[Start]
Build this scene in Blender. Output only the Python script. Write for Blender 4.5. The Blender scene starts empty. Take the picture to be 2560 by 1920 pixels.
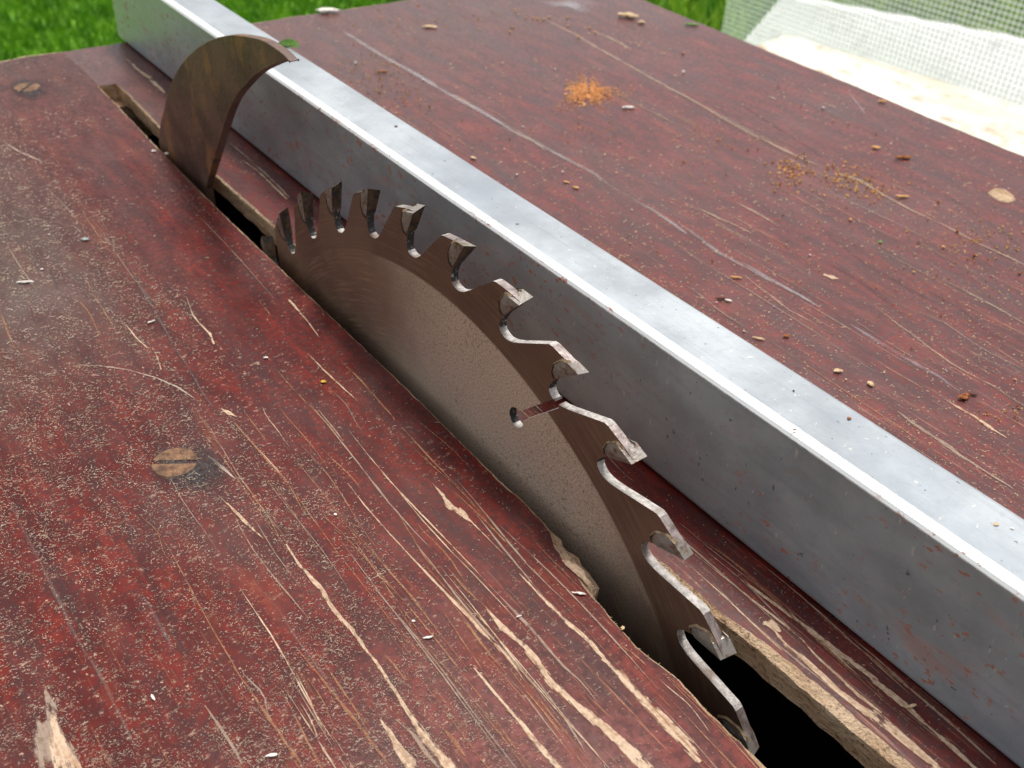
import bpy, bmesh, math, random
from mathutils import Vector, Matrix, noise as mn
random.seed(7)
S = 0.125                      # one unit of the layout = blade radius = 125 mm
SC = bpy.context.scene
COL = SC.collection
# ------------------------------------------------------------------ camera
RM = Matrix(((0.7974233438308643, 0.32472650023483836, -0.5085948394929404),
             (-0.6008080217245608, 0.5056119237478703, -0.6191819632348773),
             (0.05608682327447922, 0.7993180109375894, 0.5982850371234042)))
CP = Vector((-0.89571396, -1.30581772, 1.22288455))
FP = 2485.73
cam = bpy.data.cameras.new('camera'); camo = bpy.data.objects.new('camera', cam); COL.objects.link(camo)
camo.matrix_world = Matrix.Translation(CP * S) @ RM.to_4x4()
cam.sensor_width = 36; cam.lens = FP / 2560 * 36; cam.clip_start = .005; cam.clip_end = 200
cam.dof.use_dof = True; cam.dof.focus_distance = 1.66 * S; cam.dof.aperture_fstop = 33
SC.camera = camo
# ------------------------------------------------------------------ light
SUN_AZ, SUN_EL = 48, 68        # azimuth from +Y towards +X, elevation
W = bpy.data.worlds.new('World'); SC.world = W; W.use_nodes = True
nt = W.node_tree; nt.nodes.clear()
sky = nt.nodes.new('ShaderNodeTexSky'); sky.sky_type = 'NISHITA'; sky.sun_disc = False
sky.sun_elevation = math.radians(SUN_EL); sky.sun_rotation = math.radians(SUN_AZ)
sky.air_density = 1.0; sky.dust_density = 3.0; sky.ozone_density = .6
bg = nt.nodes.new('ShaderNodeBackground'); bg.inputs[1].default_value = .132
wo = nt.nodes.new('ShaderNodeOutputWorld')
hs = nt.nodes.new('ShaderNodeHueSaturation'); hs.inputs['Saturation'].default_value = .2   # hazy white sky
nt.links.new(sky.outputs[0], hs.inputs['Color']); nt.links.new(hs.outputs[0], bg.inputs[0]); nt.links.new(bg.outputs[0], wo.inputs[0])
sl = bpy.data.lights.new('sun', 'SUN'); sl.energy = 2.15; sl.angle = math.radians(12); sl.color = (1, .96, .9)
so = bpy.data.objects.new('sun', sl); COL.objects.link(so)
a, e = math.radians(SUN_AZ), math.radians(SUN_EL)
sd = Vector((math.sin(a) * math.cos(e), math.cos(a) * math.cos(e), math.sin(e)))
so.rotation_euler = sd.to_track_quat('Z', 'Y').to_euler()
SC.view_settings.view_transform = 'Standard'; SC.view_settings.look = 'None'
SC.view_settings.gamma = 1; SC.view_settings.use_curve_mapping = False
SC.view_settings.exposure = 0.5

# ------------------------------------------------------------------ helpers
def ray(x, y): return RM @ Vector((x - 1280, 960 - y, -FP))
def at(x, y, z=0.0):           # photo pixel -> point of the horizontal plane z
    w = ray(x, y); return CP + w * ((z - CP.z) / w.z)
def atx(x, y, X=0.0):
    w = ray(x, y); return CP + w * ((X - CP.x) / w.x)
def pxu(P): return (P - CP).dot(-RM.col[2]) / FP   # layout units per photo pixel at P
def tag(o, label=None, cat=None, group=None, kind=None):
    if label: o['label'] = label
    if cat: o['category'] = cat
    if group: o['group'] = group
    if kind: o['kind'] = kind
    return o
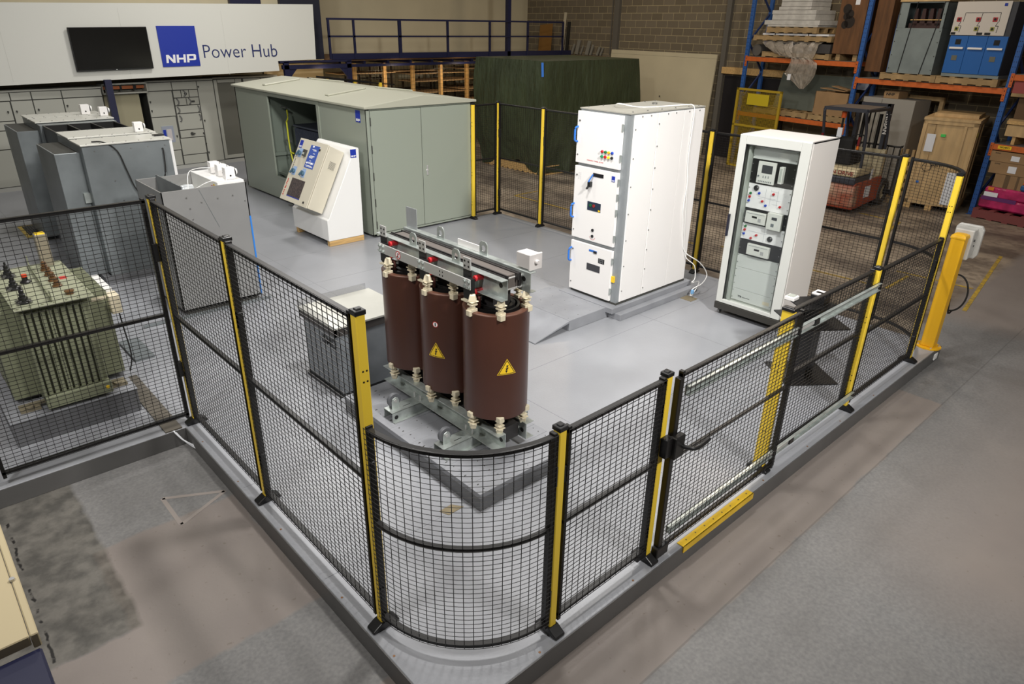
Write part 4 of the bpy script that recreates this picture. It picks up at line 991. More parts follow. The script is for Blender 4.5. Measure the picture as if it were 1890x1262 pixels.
MB().prism([(KX0+.01, KZ), (5.1, KZ+.11), (KX1-.01, KZ)], KY0-.005, KY0+.01, 'y').build('gable_panel', M_KIOSK, ks)
q = MB(); q.box(KX0+th, KX1-th, 8.50, 8.53, .04, KZ); q.box(KX0+th, KX1-th, 10.72, 10.75, .04, KZ); q.box(KX0+th, KX1-th, 8.5, 10.75, .035, .05); q.box(5.6, 5.63, 8.5, 10.75, .04, KZ)
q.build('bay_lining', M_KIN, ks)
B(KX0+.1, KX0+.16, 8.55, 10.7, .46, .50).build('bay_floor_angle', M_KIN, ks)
B(4.15, 5.55, 10.66, 10.70, .8, .86).build('bay_cross_rail', M_KIN, ks)
kl = logo(ks, FNX(KX0-.001, 7.51, 1.81), .13, .17)
MB().tube([(4.35, 10.4, 1.62), (4.33, 10.35, 1.5), (4.33, 10.42, 1.42), (4.33, 10.42, 1.38), (4.33, 10.40, .95), (4.33, 10.25, .46)], .014, 8).tube([(4.33, 10.39, .88), (4.33, 10.28, .88)], .014, 8).build('yellow_earth_cable', mat('yellow_green_cable', (196, 196, 40), .5), ks, smooth=True)
MB().cyl((4.36, 10.42, 1.66), (4.36, 10.62, 1.66), .02, 10).cyl((4.36, 10.4, 1.08), (4.36, 10.62, 1.08), .02, 10).build('cable_clamp', M_STAIN, ks)
t = thing('radiator_transformer', 'dark slate finned transformer inside the green kiosk bay', 'transformer', (4.9, 9.3, .05))
q = MB(); q.box(4.42, 5.5, 8.62, 10.22, .05, 1.36)
M_SLATE = mat('slate_blue_grey', (56, 62, 76), .5)
q.build('transformer_tank', M_SLATE, t)
q = MB()
for i in range(41): q.box(4.36, 4.42, 8.64+i*.0385, 8.652+i*.0385, .12, 1.34)
q.build('cooling_fins', M_SLATE, t)
B(4.36, 5.52, 8.60, 10.25, 1.36, 1.39).build('tank_lid', M_SLATE, t, bevel=.004)
tag(B(4.02, 4.08, 10.0, 10.08, .001, .03).build('rubber_wedge', M_STAIN, None, bevel=.004), 'small metal wedge on the deck beside the open kiosk bay', 'wedge')

# ================================================================== green oil transformer on pedestal
t = thing('transformer_pedestal', 'grey painted pedestal box under the green transformer', 'platform', (-.7, 4.7, 0))
B(-1.16, -.255, 4.05, 5.35, .001, .205).build('pedestal_box', M_BOXD, t, bevel=.003); B(-1.165, -.25, 4.045, 5.355, .205, .209).build('pedestal_top', M_BOX, t)
ot = thing('oil_transformer', 'olive grey oil filled transformer with cooling fins and bushings on lid', 'transformer', (-.66, 4.95, .104))
B(-.89, -.43, 4.40, 5.42, .14, .975).build('tank', M_XGREEN, ot, bevel=.004)
q = MB(); n_ = 9
for i in range(n_): q.box(-.86+i*.046, -.832+i*.046, 4.36, 4.40, .24, .93)
q.build('front_fins', M_XGREEN, ot)
MB().box(-.895, -.425, 4.325, 4.40, .135, .235).box(-.895, -.872, 4.33, 4.40, .2, .95).build('front_skirt', M_XGREEN, ot, bevel=.003)
for s, x0, x1 in ((1, -.43, -.25), (-1, -1.07, -.89)):
    q = MB()
    for i in range(22): q.box(x0, x1, 4.64+i*.037, 4.653+i*.037, .15, .90)
    q.box(x0, x1, 4.635, 4.645, .15, .90); q.box(x0+(.02 if s > 0 else 0), x1-(.02 if s < 0 else 0), 4.64, 5.44, .15, .17)
    q.box(x0 if s > 0 else x0+.165, x1-.165 if s > 0 else x1, 4.64, 5.44, .15, .90)
    q.build('side_fins', M_XGREEN, ot)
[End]
**TASK GOAL:** Give back the whole listing as it stands, minus its pictures.

**SOLUTION BELOW:**
Build this scene in Blender. Output only the Python script. Write for Blender 4.5. The Blender scene starts empty. Take the picture to be 2560 by 1920 pixels.
import bpy, bmesh, math, random
from mathutils import Vector, Matrix, noise as mn
random.seed(7)
S = 0.125                      # one unit of the layout = blade radius = 125 mm
SC = bpy.context.scene
COL = SC.collection
# ------------------------------------------------------------------ camera
RM = Matrix(((0.7974233438308643, 0.32472650023483836, -0.5085948394929404),
             (-0.6008080217245608, 0.5056119237478703, -0.6191819632348773),
             (0.05608682327447922, 0.7993180109375894, 0.5982850371234042)))
CP = Vector((-0.89571396, -1.30581772, 1.22288455))
FP = 2485.73
cam = bpy.data.cameras.new('camera'); camo = bpy.data.objects.new('camera', cam); COL.objects.link(camo)
camo.matrix_world = Matrix.Translation(CP * S) @ RM.to_4x4()
cam.sensor_width = 36; cam.lens = FP / 2560 * 36; cam.clip_start = .005; cam.clip_end = 200
cam.dof.use_dof = True; cam.dof.focus_distance = 1.66 * S; cam.dof.aperture_fstop = 33
SC.camera = camo
# ------------------------------------------------------------------ light
SUN_AZ, SUN_EL = 48, 68        # azimuth from +Y towards +X, elevation
W = bpy.data.worlds.new('World'); SC.world = W; W.use_nodes = True
nt = W.node_tree; nt.nodes.clear()
sky = nt.nodes.new('ShaderNodeTexSky'); sky.sky_type = 'NISHITA'; sky.sun_disc = False
sky.sun_elevation = math.radians(SUN_EL); sky.sun_rotation = math.radians(SUN_AZ)
sky.air_density = 1.0; sky.dust_density = 3.0; sky.ozone_density = .6
bg = nt.nodes.new('ShaderNodeBackground'); bg.inputs[1].default_value = .132
wo = nt.nodes.new('ShaderNodeOutputWorld')
hs = nt.nodes.new('ShaderNodeHueSaturation'); hs.inputs['Saturation'].default_value = .2   # hazy white sky
nt.links.new(sky.outputs[0], hs.inputs['Color']); nt.links.new(hs.outputs[0], bg.inputs[0]); nt.links.new(bg.outputs[0], wo.inputs[0])
sl = bpy.data.lights.new('sun', 'SUN'); sl.energy = 2.15; sl.angle = math.radians(12); sl.color = (1, .96, .9)
so = bpy.data.objects.new('sun', sl); COL.objects.link(so)
a, e = math.radians(SUN_AZ), math.radians(SUN_EL)
sd = Vector((math.sin(a) * math.cos(e), math.cos(a) * math.cos(e), math.sin(e)))
so.rotation_euler = sd.to_track_quat('Z', 'Y').to_euler()
SC.view_settings.view_transform = 'Standard'; SC.view_settings.look = 'None'
SC.view_settings.gamma = 1; SC.view_settings.use_curve_mapping = False
SC.view_settings.exposure = 0.5

# ------------------------------------------------------------------ helpers
def ray(x, y): return RM @ Vector((x - 1280, 960 - y, -FP))
def at(x, y, z=0.0):           # photo pixel -> point of the horizontal plane z
    w = ray(x, y); return CP + w * ((z - CP.z) / w.z)
def atx(x, y, X=0.0):
    w = ray(x, y); return CP + w * ((X - CP.x) / w.x)
def pxu(P): return (P - CP).dot(-RM.col[2]) / FP   # layout units per photo pixel at P
def tag(o, label=None, cat=None, group=None, kind=None):
    if label: o['label'] = label
    if cat: o['category'] = cat
    if group: o['group'] = group
    if kind: o['kind'] = kind
    return o
Write part 4 of the bpy script that recreates this picture. It picks up at line 991. More parts follow. The script is for Blender 4.5. Measure the picture as if it were 1890x1262 pixels.
MB().prism([(KX0+.01, KZ), (5.1, KZ+.11), (KX1-.01, KZ)], KY0-.005, KY0+.01, 'y').build('gable_panel', M_KIOSK, ks)
q = MB(); q.box(KX0+th, KX1-th, 8.50, 8.53, .04, KZ); q.box(KX0+th, KX1-th, 10.72, 10.75, .04, KZ); q.box(KX0+th, KX1-th, 8.5, 10.75, .035, .05); q.box(5.6, 5.63, 8.5, 10.75, .04, KZ)
q.build('bay_lining', M_KIN, ks)
B(KX0+.1, KX0+.16, 8.55, 10.7, .46, .50).build('bay_floor_angle', M_KIN, ks)
B(4.15, 5.55, 10.66, 10.70, .8, .86).build('bay_cross_rail', M_KIN, ks)
kl = logo(ks, FNX(KX0-.001, 7.51, 1.81), .13, .17)
MB().tube([(4.35, 10.4, 1.62), (4.33, 10.35, 1.5), (4.33, 10.42, 1.42), (4.33, 10.42, 1.38), (4.33, 10.40, .95), (4.33, 10.25, .46)], .014, 8).tube([(4.33, 10.39, .88), (4.33, 10.28, .88)], .014, 8).build('yellow_earth_cable', mat('yellow_green_cable', (196, 196, 40), .5), ks, smooth=True)
MB().cyl((4.36, 10.42, 1.66), (4.36, 10.62, 1.66), .02, 10).cyl((4.36, 10.4, 1.08), (4.36, 10.62, 1.08), .02, 10).build('cable_clamp', M_STAIN, ks)
t = thing('radiator_transformer', 'dark slate finned transformer inside the green kiosk bay', 'transformer', (4.9, 9.3, .05))
q = MB(); q.box(4.42, 5.5, 8.62, 10.22, .05, 1.36)
M_SLATE = mat('slate_blue_grey', (56, 62, 76), .5)
q.build('transformer_tank', M_SLATE, t)
q = MB()
for i in range(41): q.box(4.36, 4.42, 8.64+i*.0385, 8.652+i*.0385, .12, 1.34)
q.build('cooling_fins', M_SLATE, t)
B(4.36, 5.52, 8.60, 10.25, 1.36, 1.39).build('tank_lid', M_SLATE, t, bevel=.004)
tag(B(4.02, 4.08, 10.0, 10.08, .001, .03).build('rubber_wedge', M_STAIN, None, bevel=.004), 'small metal wedge on the deck beside the open kiosk bay', 'wedge')

# ================================================================== green oil transformer on pedestal
t = thing('transformer_pedestal', 'grey painted pedestal box under the green transformer', 'platform', (-.7, 4.7, 0))
B(-1.16, -.255, 4.05, 5.35, .001, .205).build('pedestal_box', M_BOXD, t, bevel=.003); B(-1.165, -.25, 4.045, 5.355, .205, .209).build('pedestal_top', M_BOX, t)
ot = thing('oil_transformer', 'olive grey oil filled transformer with cooling fins and bushings on lid', 'transformer', (-.66, 4.95, .104))
B(-.89, -.43, 4.40, 5.42, .14, .975).build('tank', M_XGREEN, ot, bevel=.004)
q = MB(); n_ = 9
for i in range(n_): q.box(-.86+i*.046, -.832+i*.046, 4.36, 4.40, .24, .93)
q.build('front_fins', M_XGREEN, ot)
MB().box(-.895, -.425, 4.325, 4.40, .135, .235).box(-.895, -.872, 4.33, 4.40, .2, .95).build('front_skirt', M_XGREEN, ot, bevel=.003)
for s, x0, x1 in ((1, -.43, -.25), (-1, -1.07, -.89)):
    q = MB()
    for i in range(22): q.box(x0, x1, 4.64+i*.037, 4.653+i*.037, .15, .90)
    q.box(x0, x1, 4.635, 4.645, .15, .90); q.box(x0+(.02 if s > 0 else 0), x1-(.02 if s < 0 else 0), 4.64, 5.44, .15, .17)
    q.box(x0 if s > 0 else x0+.165, x1-.165 if s > 0 else x1, 4.64, 5.44, .15, .90)
    q.build('side_fins', M_XGREEN, ot)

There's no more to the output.